== INFORMATION PROVIDED ==
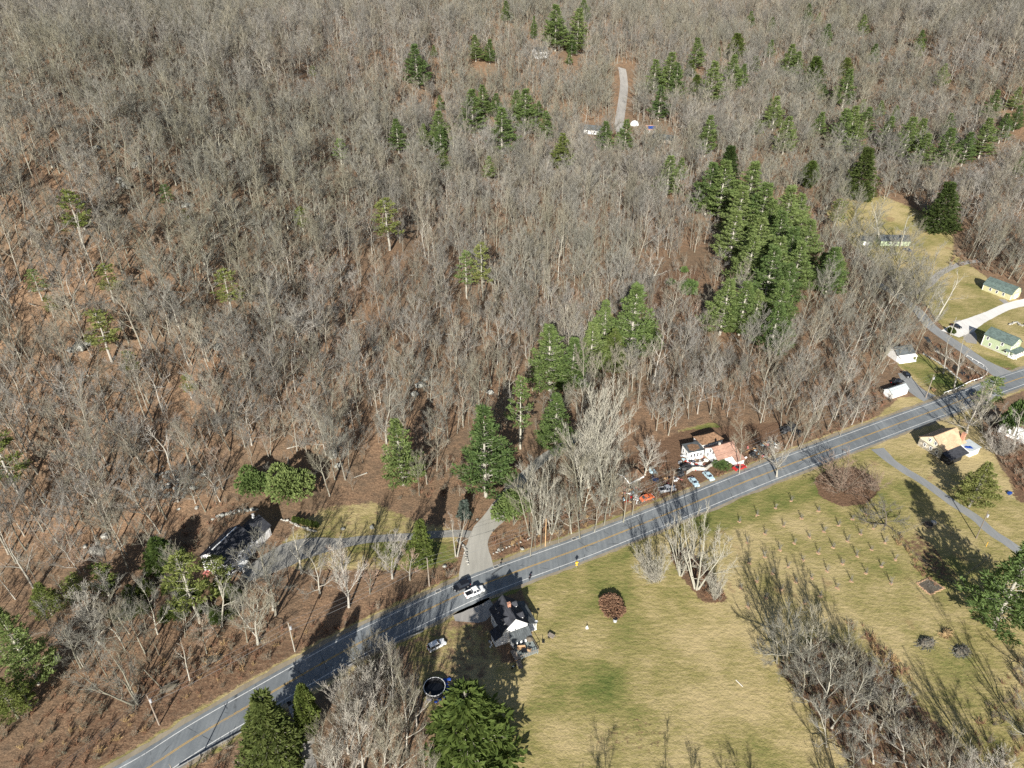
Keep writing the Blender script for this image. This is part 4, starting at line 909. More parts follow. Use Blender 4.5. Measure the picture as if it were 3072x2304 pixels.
# brown brush along the road, in the creek and in the hedgerow
BRUSH = [([(60,2230),(500,1975),(700,1920),(900,1890),(1250,1775),(1360,1690),(1395,1725),(900,1945),(480,2170),(280,2304),(0,2400)], 2.3, (0, 0, 1, 2)),
 ([(0,2100),(400,1960),(620,1960),(480,2080),(200,2160),(0,2240)], 2.6, (0, 1)),
 ([(1470,1600),(1580,1605),(1740,1560),(1850,1500),(1860,1530),(1640,1640),(1490,1690)], 2.2, (0, 1, 0, 2)),
 ([(1660,1450),(1840,1400),(1860,1500),(1740,1560),(1650,1550)], 2.6, (0, 1)), ([(1180,1380),(1440,1360),(1440,1500),(1200,1500)], 2.4, (0, 1, 1)),
 ([(1950,1500),(2200,1405),(2330,1330),(2420,1290),(2560,1240),(2680,1180),(2690,1210),(2560,1290),(2300,1390),(2080,1490),(1990,1510)], 2.2, (0, 1, 0)),
 ([(2780,1020),(2830,1040),(2900,1085),(2965,1135),(2925,1150),(2850,1110),(2790,1060)], 1.7, (0, 1)), ([(2540,1180),(2610,1130),(2660,1200),(2620,1240),(2560,1260)], 1.9, (0, 1, 1)),
 ([(2320,1990),(2430,1920),(2560,1950),(2680,2040),(2840,2200),(2940,2330),(2600,2330),(2480,2190)], 2.5, (0, 1)),
 ([(2540,1870),(2570,1860),(2750,2040),(2710,2070)], 1.5, (2, 2, 0)), ([(2940,1290),(3000,1370),(3040,1470),(3140,1500),(3140,1380),(3000,1280)], 2., (0, 1)),
 ([(2010,1660),(2060,1650),(2140,1740),(2180,1810),(2110,1800)], 1.5, (0, 1, 0)), ([(2840,800),(2900,800),(3072,850),(3160,860),(3160,700),(2900,720),(2860,760)], 2.4, (0, 1, 1)),
 ([(560,2304),(680,2240),(860,2320),(860,2400),(540,2400)], 1.8, (0, 1)), ([(950,2120),(1100,2020),(1220,2040),(1280,2200),(1250,2400),(950,2400)], 2.8, (0, 1)),
 ([(2900,2180),(3072,1940),(3200,1940),(3200,2400),(2900,2400)], 2.6, (0, 1)), ([(1820,1450),(1900,1490),(1990,1480),(2040,1430),(1960,1380),(1850,1380)], 2.2, (0, 1)),
 ([(2680,1620),(2700,1600),(2810,1760),(2790,1770)], 1.4, (2, 0)), ([(540,1560),(700,1490),(760,1540),(640,1600),(560,1680)], 2.2, (0, 1)), ([(480,1700),(620,1850),(900,1860),(880,1900),(560,1930),(420,1800)], 2.6, (0, 1))]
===
▶ WRITTEN INSTRUCTION
Every line of the material is to be quoted exactly, with no pictures carried over.

▶ TASK ANSWER
Keep writing the Blender script for this image. This is part 4, starting at line 909. More parts follow. Use Blender 4.5. Measure the picture as if it were 3072x2304 pixels.
# brown brush along the road, in the creek and in the hedgerow
BRUSH = [([(60,2230),(500,1975),(700,1920),(900,1890),(1250,1775),(1360,1690),(1395,1725),(900,1945),(480,2170),(280,2304),(0,2400)], 2.3, (0, 0, 1, 2)),
 ([(0,2100),(400,1960),(620,1960),(480,2080),(200,2160),(0,2240)], 2.6, (0, 1)),
 ([(1470,1600),(1580,1605),(1740,1560),(1850,1500),(1860,1530),(1640,1640),(1490,1690)], 2.2, (0, 1, 0, 2)),
 ([(1660,1450),(1840,1400),(1860,1500),(1740,1560),(1650,1550)], 2.6, (0, 1)), ([(1180,1380),(1440,1360),(1440,1500),(1200,1500)], 2.4, (0, 1, 1)),
 ([(1950,1500),(2200,1405),(2330,1330),(2420,1290),(2560,1240),(2680,1180),(2690,1210),(2560,1290),(2300,1390),(2080,1490),(1990,1510)], 2.2, (0, 1, 0)),
 ([(2780,1020),(2830,1040),(2900,1085),(2965,1135),(2925,1150),(2850,1110),(2790,1060)], 1.7, (0, 1)), ([(2540,1180),(2610,1130),(2660,1200),(2620,1240),(2560,1260)], 1.9, (0, 1, 1)),
 ([(2320,1990),(2430,1920),(2560,1950),(2680,2040),(2840,2200),(2940,2330),(2600,2330),(2480,2190)], 2.5, (0, 1)),
 ([(2540,1870),(2570,1860),(2750,2040),(2710,2070)], 1.5, (2, 2, 0)), ([(2940,1290),(3000,1370),(3040,1470),(3140,1500),(3140,1380),(3000,1280)], 2., (0, 1)),
 ([(2010,1660),(2060,1650),(2140,1740),(2180,1810),(2110,1800)], 1.5, (0, 1, 0)), ([(2840,800),(2900,800),(3072,850),(3160,860),(3160,700),(2900,720),(2860,760)], 2.4, (0, 1, 1)),
 ([(560,2304),(680,2240),(860,2320),(860,2400),(540,2400)], 1.8, (0, 1)), ([(950,2120),(1100,2020),(1220,2040),(1280,2200),(1250,2400),(950,2400)], 2.8, (0, 1)),
 ([(2900,2180),(3072,1940),(3200,1940),(3200,2400),(2900,2400)], 2.6, (0, 1)), ([(1820,1450),(1900,1490),(1990,1480),(2040,1430),(1960,1380),(1850,1380)], 2.2, (0, 1)),
 ([(2680,1620),(2700,1600),(2810,1760),(2790,1770)], 1.4, (2, 0)), ([(540,1560),(700,1490),(760,1540),(640,1600),(560,1680)], 2.2, (0, 1)), ([(480,1700),(620,1850),(900,1860),(880,1900),(560,1930),(420,1800)], 2.6, (0, 1))]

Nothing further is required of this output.